New PE curriculum sparks controversy
Juju on that beat and Bete Parraza, Staff Writer and A&E Editor
In an effort to expand Samo’s physical education curriculum, Samo Principal Antonio Shelton has proposed a new plan to incorporate exercise into everyday classroom instruction starting May 1. A primary part of this program, titled “Swimming Through Samo, ‘’ plans to fill classrooms with eight feet of water, forcing students to tread water the entirety of their class periods. SMMUSD has asked for donations, as their means of filling up classrooms with water relies on expensive long hoses. The implementation of this new program brings major changes in campus infrastructure, including, but not limited to the fact that classrooms and all items within them must be waterproofed. Financial Concerns by SMMUSD Board members and parents have quickly circulated due to the potential expense of this waterproofing. This concern was addressed in a recent statement.
“I understand your worries, but I want to assure you that we are taking budget concerns seriously and are planning to use seran wrap as a cost efficient way to waterproof our classrooms,” Shelton said.
Still, the school is facing backlash as environmental groups strongly oppose the extreme use of plastic and water. Team Marine has started a Change.org petition that currently has 2,400 signatures, but will accomplish absolutely nothing. The administration will never see it. Many students are concerned for their safety as well.
“I can barely swim and when I brought this up to administrators their response was ‘get a life vest or hold onto a friend,’” Tessa Dillman (’22) said.

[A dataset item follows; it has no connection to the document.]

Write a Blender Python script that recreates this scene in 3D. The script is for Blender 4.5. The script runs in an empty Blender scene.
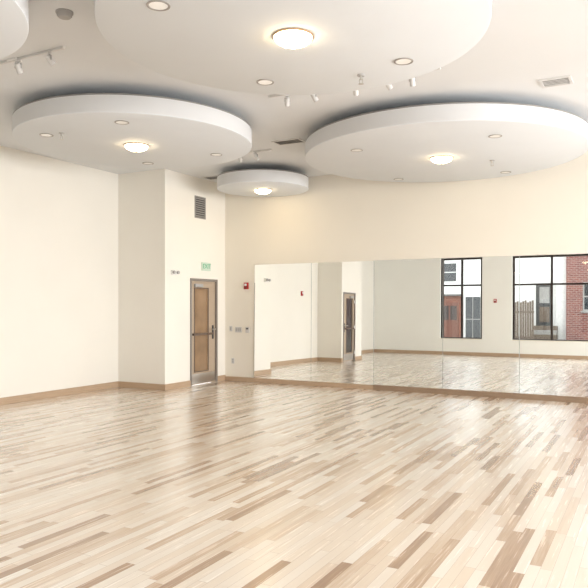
import bpy, bmesh, math, random
from mathutils import Vector, Matrix
random.seed(7)
C = bpy.context.scene.collection
PI = math.pi
sc = bpy.context.scene
try:
    sc.view_settings.view_transform = 'Standard'
    sc.view_settings.look = 'None'
except Exception:
    pass

# ------------------------------------------------------------------ materials
def new_mat(name):
    m = bpy.data.materials.new(name); m.use_nodes = True
    nt = m.node_tree; nt.nodes.clear()
    out = nt.nodes.new('ShaderNodeOutputMaterial')
    return m, nt, out

def mat(name, col, rough=0.5, metal=0.0, var=0.04, scale=6.0, bump=0.0, bscale=60.0, emit=None, estr=0.0, coat=0.0):
    m, nt, out = new_mat(name)
    b = nt.nodes.new('ShaderNodeBsdfPrincipled')
    tc = nt.nodes.new('ShaderNodeTexCoord')
    n = nt.nodes.new('ShaderNodeTexNoise'); n.inputs['Scale'].default_value = scale; n.inputs['Detail'].default_value = 3
    nt.links.new(tc.outputs['Object'], n.inputs['Vector'])
    r = nt.nodes.new('ShaderNodeValToRGB')
    r.color_ramp.elements[0].position = 0.3; r.color_ramp.elements[1].position = 0.7
    r.color_ramp.elements[0].color = tuple(max(0, c*(1-var)) for c in col) + (1,)
    r.color_ramp.elements[1].color = tuple(min(1, c*(1+var)) for c in col) + (1,)
    nt.links.new(n.outputs['Fac'], r.inputs['Fac'])
    nt.links.new(r.outputs['Color'], b.inputs['Base Color'])
    b.inputs['Roughness'].default_value = rough
    b.inputs['Metallic'].default_value = metal
    b.inputs['Coat Weight'].default_value = coat
    if emit:
        b.inputs['Emission Color'].default_value = tuple(emit) + (1,)
        b.inputs['Emission Strength'].default_value = estr
    if bump > 0:
        n2 = nt.nodes.new('ShaderNodeTexNoise'); n2.inputs['Scale'].default_value = bscale
        nt.links.new(tc.outputs['Object'], n2.inputs['Vector'])
        bp = nt.nodes.new('ShaderNodeBump'); bp.inputs['Strength'].default_value = bump; bp.inputs['Distance'].default_value = 0.005
        nt.links.new(n2.outputs['Fac'], bp.inputs['Height'])
        nt.links.new(bp.outputs['Normal'], b.inputs['Normal'])
    nt.links.new(b.outputs[0], out.inputs[0])
    return m

def floor_mat():
    m, nt, out = new_mat('maple_strip_floor')
    N = nt.nodes.new; L = nt.links.new
    def math_(op, a, b=None, c=None):
        n = N('ShaderNodeMath'); n.operation = op
        for i, v in enumerate((a, b, c)):
            if v is None: continue
            if isinstance(v, (int, float)): n.inputs[i].default_value = v
            else: L(v, n.inputs[i])
        return n.outputs[0]
    tc = N('ShaderNodeTexCoord'); sx = N('ShaderNodeSeparateXYZ'); L(tc.outputs['Object'], sx.inputs[0])
    x, y = sx.outputs[0], sx.outputs[1]
    u = math_('DIVIDE', x, 0.069)
    row = math_('FLOOR', u)
    wn = N('ShaderNodeTexWhiteNoise'); wn.noise_dimensions = '1D'; L(row, wn.inputs['W'])
    off = math_('MULTIPLY', wn.outputs['Value'], 431.0)
    w = math_('ADD', math_('DIVIDE', y, 0.92), off)
    v = N('ShaderNodeTexVoronoi'); v.voronoi_dimensions = '1D'; v.feature = 'F1'; v.inputs['Scale'].default_value = 1.0; L(w, v.inputs['W'])
    sc_ = N('ShaderNodeSeparateColor'); L(v.outputs['Color'], sc_.inputs[0])
    tone = sc_.outputs[0]; tone2 = sc_.outputs[1]
    # grain
    cmb = N('ShaderNodeCombineXYZ'); L(math_('MULTIPLY', x, 60.0), cmb.inputs[0]); L(math_('MULTIPLY', y, 2.0), cmb.inputs[1]); L(math_('MULTIPLY', tone2, 90.0), cmb.inputs[2])
    g = N('ShaderNodeTexNoise'); g.inputs['Scale'].default_value = 1.0; g.inputs['Detail'].default_value = 6; g.inputs['Roughness'].default_value = .6; L(cmb.outputs[0], g.inputs['Vector'])
    tg = math_('ADD', tone, math_('MULTIPLY', math_('SUBTRACT', g.outputs['Fac'], 0.5), 0.40))
    r = N('ShaderNodeValToRGB'); cr = r.color_ramp
    cr.elements[0].position = 0.0; cr.elements[0].color = (.33,.205,.13,1)
    cr.elements[1].position = 1.0; cr.elements[1].color = (.82,.755,.675,1)
    for p, c in ((.09,(.44,.295,.195,1)), (.20,(.59,.445,.325,1)), (.34,(.70,.575,.455,1)), (.58,(.76,.66,.555,1))):
        e = cr.elements.new(p); e.color = c
    L(tg, r.inputs['Fac'])
    # joints
    f = math_('FRACT', u)
    edge = math_('MINIMUM', f, math_('SUBTRACT', 1.0, f))
    j1 = math_('LESS_THAN', edge, 0.020)
    v2 = N('ShaderNodeTexVoronoi'); v2.voronoi_dimensions = '1D'; v2.feature = 'DISTANCE_TO_EDGE'; v2.inputs['Scale'].default_value = 1.0; L(w, v2.inputs['W'])
    j2 = math_('LESS_THAN', v2.outputs['Distance'], 0.0022)
    j = math_('MULTIPLY', math_('MAXIMUM', j1, j2), 0.55)
    mx = N('ShaderNodeMix'); mx.data_type = 'RGBA'; L(j, mx.inputs[0]); L(r.outputs['Color'], mx.inputs[6]); mx.inputs[7].default_value = (.28,.18,.12,1)
    b = N('ShaderNodeBsdfPrincipled'); L(mx.outputs[2], b.inputs['Base Color'])
    L(math_('ADD', 0.20, math_('MULTIPLY', g.outputs['Fac'], 0.12)), b.inputs['Roughness'])
    b.inputs['Coat Weight'].default_value = 1.0; b.inputs['Coat Roughness'].default_value = 0.24
    L(b.outputs[0], out.inputs[0])
    return m

def wood_mat(name, c1, c2, rough=0.4):
    m, nt, out = new_mat(name)
    N = nt.nodes.new; L = nt.links.new
    tc = N('ShaderNodeTexCoord'); mp = N('ShaderNodeMapping'); L(tc.outputs['Object'], mp.inputs[0]); mp.inputs['Scale'].default_value = (1.5,1.5,60)
    n = N('ShaderNodeTexNoise'); n.inputs['Scale'].default_value = 2; n.inputs['Detail'].default_value = 4; L(mp.outputs[0], n.inputs['Vector'])
    r = N('ShaderNodeValToRGB'); r.color_ramp.elements[0].color = c1+(1,); r.color_ramp.elements[1].color = c2+(1,)
    r.color_ramp.elements[0].position = .3; r.color_ramp.elements[1].position = .7
    L(n.outputs['Fac'], r.inputs['Fac'])
    b = N('ShaderNodeBsdfPrincipled'); L(r.outputs['Color'], b.inputs['Base Color']); b.inputs['Roughness'].default_value = rough
    L(b.outputs[0], out.inputs[0]); return m

def brick_mat(name, c1, c2, mortar):
    m, nt, out = new_mat(name)
    N = nt.nodes.new; L = nt.links.new
    tc = N('ShaderNodeTexCoord'); mp = N('ShaderNodeMapping'); mp.inputs['Rotation'].default_value = (PI/2, 0, 0)
    L(tc.outputs['Object'], mp.inputs[0])
    br = N('ShaderNodeTexBrick'); br.inputs['Scale'].default_value = 1
    br.inputs['Color1'].default_value = c1+(1,); br.inputs['Color2'].default_value = c2+(1,); br.inputs['Mortar'].default_value = mortar+(1,)
    br.inputs['Brick Width'].default_value = .26; br.inputs['Row Height'].default_value = .095; br.inputs['Mortar Size'].default_value = .011
    L(mp.outputs[0], br.inputs['Vector'])
    b = N('ShaderNodeBsdfPrincipled'); L(br.outputs['Color'], b.inputs['Base Color']); b.inputs['Roughness'].default_value = .9
    L(b.outputs[0], out.inputs[0]); return m

def glass_mat():
    m, nt, out = new_mat('window_glass')
    N = nt.nodes.new; L = nt.links.new
    t = N('ShaderNodeBsdfTransparent'); t.inputs[0].default_value = (.95,.96,.955,1)
    g = N('ShaderNodeBsdfGlossy'); g.inputs['Roughness'].default_value = .02
    mx = N('ShaderNodeMixShader'); mx.inputs[0].default_value = .04
    L(t.outputs[0], mx.inputs[1]); L(g.outputs[0], mx.inputs[2]); L(mx.outputs[0], out.inputs[0]); return m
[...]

Despite this controversy, the school plans to continue moving forward with Swimming Through Samo. Classes in the month of April will be held on Zoom while classrooms are being plastic wrapped and filled with water. Remember waterproof clothes and come ready to tread on May 1!
Shelton also converted the History building’s remains into a battlefield. Trees scatter the dirt field that is now lined with benches for spectators. When walking through, one can practically smell the blood, sweat and tears of the warriors-in-training. Here, students compete in Hunger Games-esque games in order to stay in shape, ranging from fencing to mud wrestling. As an incentive to train with stronger vigor, Samo offers prizes ranging from extra credit to elite college admission for the champions.
Unfortunately, many of these games have ended in bloodshed. Outraged parents and intense board meetings have followed in an attempt to solve the matter. Shania Ghassemi (’23) has strong opinions on these intense games, and urges Shelton to abolish them.
“The whole thing seems completely outrageous. At first it seemed like fun and games but it spiraled into a warzone where people are toilet papering their teachers and stomping on plungers,” Ghassemi said.
Although this program has led to 83 sprained angles, eight broken toes and 301 missing fingers buried in the rubble, Shelton refuses to cancel the games.